■ **Written request**: Scan the records below for the line with "Reconstruct this image" and the line with "scene.cycles.transmission_bounces = 1;", and retype that range exactly, both ends included, pictures excepted.

■ **Records provided**:
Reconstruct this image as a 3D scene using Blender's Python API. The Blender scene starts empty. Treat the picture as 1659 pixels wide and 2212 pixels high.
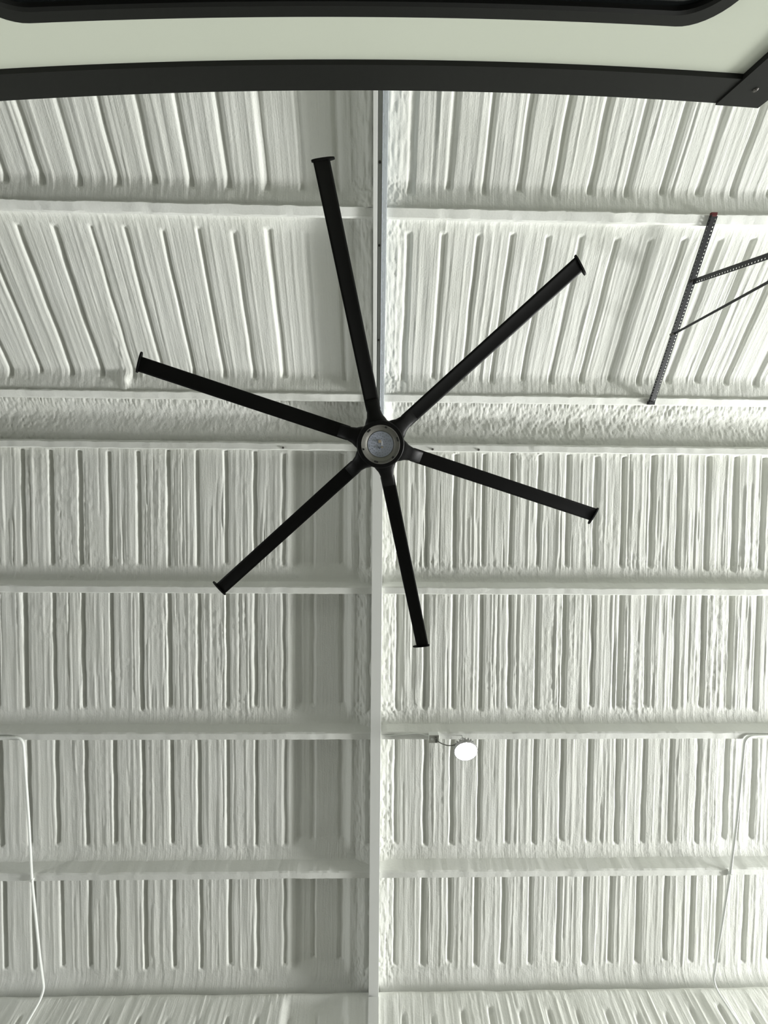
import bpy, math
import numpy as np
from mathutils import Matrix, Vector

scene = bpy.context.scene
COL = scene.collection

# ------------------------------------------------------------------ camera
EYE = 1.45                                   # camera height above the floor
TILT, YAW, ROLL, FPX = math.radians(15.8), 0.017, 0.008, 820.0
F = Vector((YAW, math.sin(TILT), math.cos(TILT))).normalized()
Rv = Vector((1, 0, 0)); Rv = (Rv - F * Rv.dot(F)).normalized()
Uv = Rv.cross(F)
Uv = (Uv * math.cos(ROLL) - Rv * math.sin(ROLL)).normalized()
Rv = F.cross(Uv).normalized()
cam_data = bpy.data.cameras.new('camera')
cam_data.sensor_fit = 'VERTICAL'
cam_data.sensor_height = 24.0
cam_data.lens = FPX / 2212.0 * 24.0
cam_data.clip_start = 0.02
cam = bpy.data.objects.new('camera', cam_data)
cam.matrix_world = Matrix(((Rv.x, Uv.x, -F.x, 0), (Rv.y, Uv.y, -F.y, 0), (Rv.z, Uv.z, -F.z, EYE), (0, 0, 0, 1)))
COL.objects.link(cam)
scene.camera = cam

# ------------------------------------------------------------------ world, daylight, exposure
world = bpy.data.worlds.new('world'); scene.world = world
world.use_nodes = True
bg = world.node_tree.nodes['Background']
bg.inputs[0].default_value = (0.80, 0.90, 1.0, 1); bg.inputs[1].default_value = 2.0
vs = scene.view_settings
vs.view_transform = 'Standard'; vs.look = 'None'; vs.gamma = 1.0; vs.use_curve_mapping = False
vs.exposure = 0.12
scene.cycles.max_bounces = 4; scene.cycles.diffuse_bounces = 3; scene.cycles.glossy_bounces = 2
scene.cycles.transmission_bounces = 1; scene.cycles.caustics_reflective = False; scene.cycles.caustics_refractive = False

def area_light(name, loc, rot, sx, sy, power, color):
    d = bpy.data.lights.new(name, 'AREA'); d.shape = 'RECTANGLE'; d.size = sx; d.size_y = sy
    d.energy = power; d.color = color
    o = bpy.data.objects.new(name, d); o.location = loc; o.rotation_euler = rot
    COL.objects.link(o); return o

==

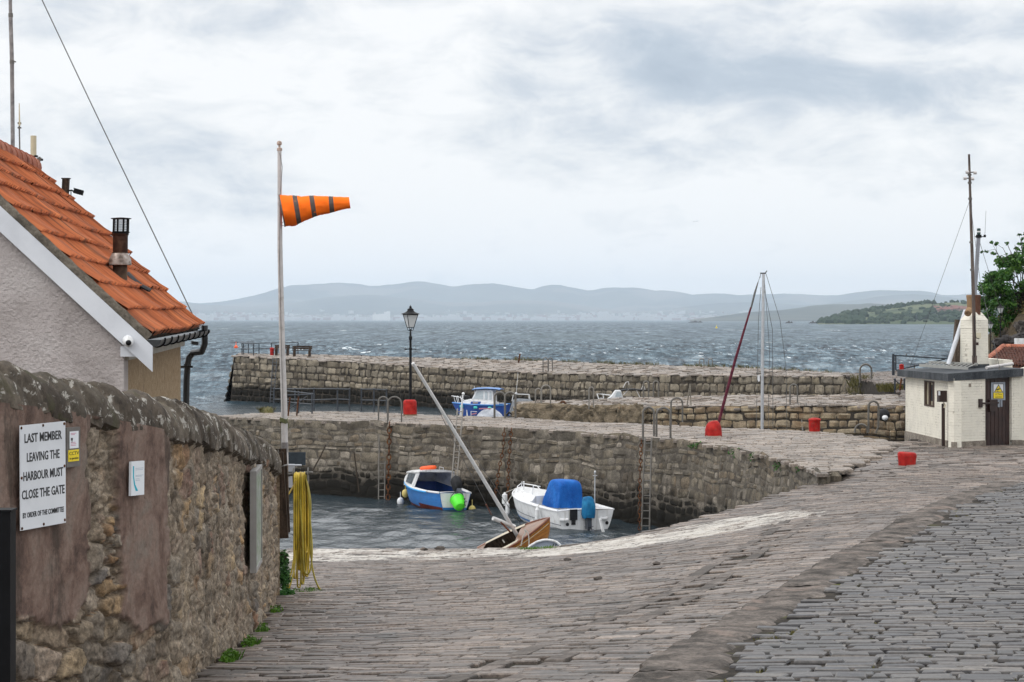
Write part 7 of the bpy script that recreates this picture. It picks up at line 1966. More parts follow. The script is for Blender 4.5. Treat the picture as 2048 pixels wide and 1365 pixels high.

--

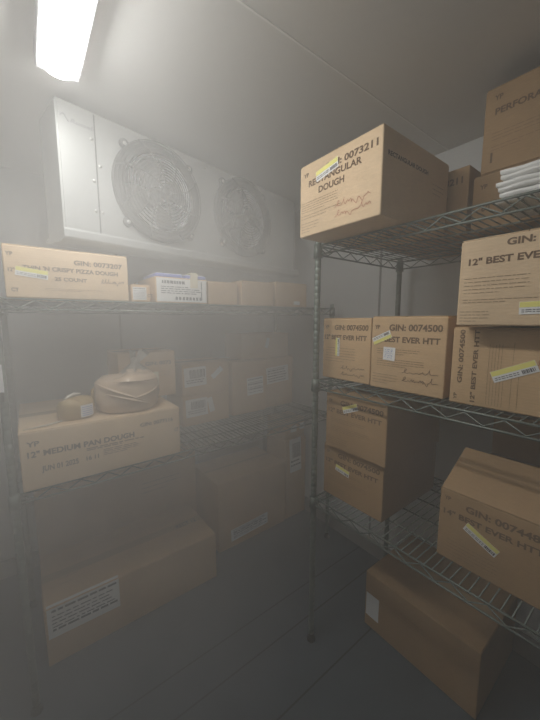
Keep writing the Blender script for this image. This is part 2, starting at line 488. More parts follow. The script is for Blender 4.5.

■ **Solution for this problem**:
Reconstruct this image as a 3D scene using Blender's Python API. The Blender scene starts empty. Treat the picture as 1659 pixels wide and 2212 pixels high.
import bpy, math
import numpy as np
from mathutils import Matrix, Vector

scene = bpy.context.scene
COL = scene.collection

# ------------------------------------------------------------------ camera
EYE = 1.45                                   # camera height above the floor
TILT, YAW, ROLL, FPX = math.radians(15.8), 0.017, 0.008, 820.0
F = Vector((YAW, math.sin(TILT), math.cos(TILT))).normalized()
Rv = Vector((1, 0, 0)); Rv = (Rv - F * Rv.dot(F)).normalized()
Uv = Rv.cross(F)
Uv = (Uv * math.cos(ROLL) - Rv * math.sin(ROLL)).normalized()
Rv = F.cross(Uv).normalized()
cam_data = bpy.data.cameras.new('camera')
cam_data.sensor_fit = 'VERTICAL'
cam_data.sensor_height = 24.0
cam_data.lens = FPX / 2212.0 * 24.0
cam_data.clip_start = 0.02
cam = bpy.data.objects.new('camera', cam_data)
cam.matrix_world = Matrix(((Rv.x, Uv.x, -F.x, 0), (Rv.y, Uv.y, -F.y, 0), (Rv.z, Uv.z, -F.z, EYE), (0, 0, 0, 1)))
COL.objects.link(cam)
scene.camera = cam

# ------------------------------------------------------------------ world, daylight, exposure
world = bpy.data.worlds.new('world'); scene.world = world
world.use_nodes = True
bg = world.node_tree.nodes['Background']
bg.inputs[0].default_value = (0.80, 0.90, 1.0, 1); bg.inputs[1].default_value = 2.0
vs = scene.view_settings
vs.view_transform = 'Standard'; vs.look = 'None'; vs.gamma = 1.0; vs.use_curve_mapping = False
vs.exposure = 0.12
scene.cycles.max_bounces = 4; scene.cycles.diffuse_bounces = 3; scene.cycles.glossy_bounces = 2
scene.cycles.transmission_bounces = 1; scene.cycles.caustics_reflective = False; scene.cycles.caustics_refractive = False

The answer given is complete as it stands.